Alors que Ru, le film inspiré du livre éponyme de Kim Thúy, entreprend une seconde vie sur les grands écrans du Canada, de Toronto à Vancouver, il est important de souligner le succès qu’il a remporté au Québec.

Il a touché le cœur de plusieurs milliers de Québécois et a déjà engrangé des recettes de plus de 1,7 million de dollars. Le tandem Charles-Olivier Michaud et Jacques Davidts a réussi à transcrire en langage cinématographique les souvenirs de Kim Thúy, lors de son arrivée au Québec après avoir fui son Viêtnam natal dans des conditions terribles.

Par son sujet et sa facture, ce film mérite de devenir un outil pédagogique concernant l’immigration au Québec.

Dans ce film, trois personnages jouent un rôle important ; ils sont invisibles à l’écran et pourtant leur présence est manifestement bien réelle.

Il y a tout d’abord l’exil, qui est la trame de fond du récit.
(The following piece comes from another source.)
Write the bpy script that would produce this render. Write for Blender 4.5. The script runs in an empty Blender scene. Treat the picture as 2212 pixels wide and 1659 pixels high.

La déchirure de l’exil est une blessure qui marque profondément la chair des migrants.

Quelle que soit la raison qui pousse une personne à quitter son pays, elle en demeure marquée pour la vie. Qu’elle soit partie pour des raisons économiques, familiales, sociales ou politiques, comme dans le cas de la protagoniste du film, elle gardera toute sa vie la nostalgie de son pays, de sa culture et des liens avec ses amis et sa famille. C’est une cicatrice indélébile.

Bienveillance québécoise

Le second personnage silencieux, mais tellement présent, illustré par le jeu magistral de Karine Vanasse, Patrice Robitaille et surtout de la jeune Mali Corbeil-Gauvreau, est cette bienveillance et simplicité de la famille d’accueil, tellement représentative de la générosité et de l’humanité des Québécois face aux immigrants.

Pour l’avoir vécu personnellement, je peux témoigner de la bienveillance, de la gentillesse et de la sympathie qui ont grandement facilité ma propre intégration au Québec.

Enfin, le troisième personnage invisible de ce film est le processus d’intégration de l’immigrant à sa nouvelle vie. Chercher de nouveaux repères, comprendre les éléments d’une nouvelle culture, tisser de nouvelles amitiés, trouver l’équilibre entre son passé et son nouveau quotidien, bref, s’adapter à sa nouvelle vie sans toutefois renier son passé, voilà la délicate transition que doit effectuer tout nouvel immigrant.

Alors qu’actuellement le débat fait rage sur le nombre acceptable d’immigrants et sur l’adoption de structures d’accueil efficaces, il serait bon de ne pas oublier le passage obligé que doit traverser l’immigrant et la déchirure qu’il porte en lui. Et surtout de ne pas sous-estimer la grandeur et la générosité des Québécois à accueillir les nouveaux arrivants.

Je souhaite que le film Ru devienne un outil pédagogique largement diffusé, car il pourrait ainsi faciliter l’intégration des néo-Québécois qui se reconnaîtront dans les personnages du film. Et les Québécois « de souche » y verront une image fidèle de leur générosité.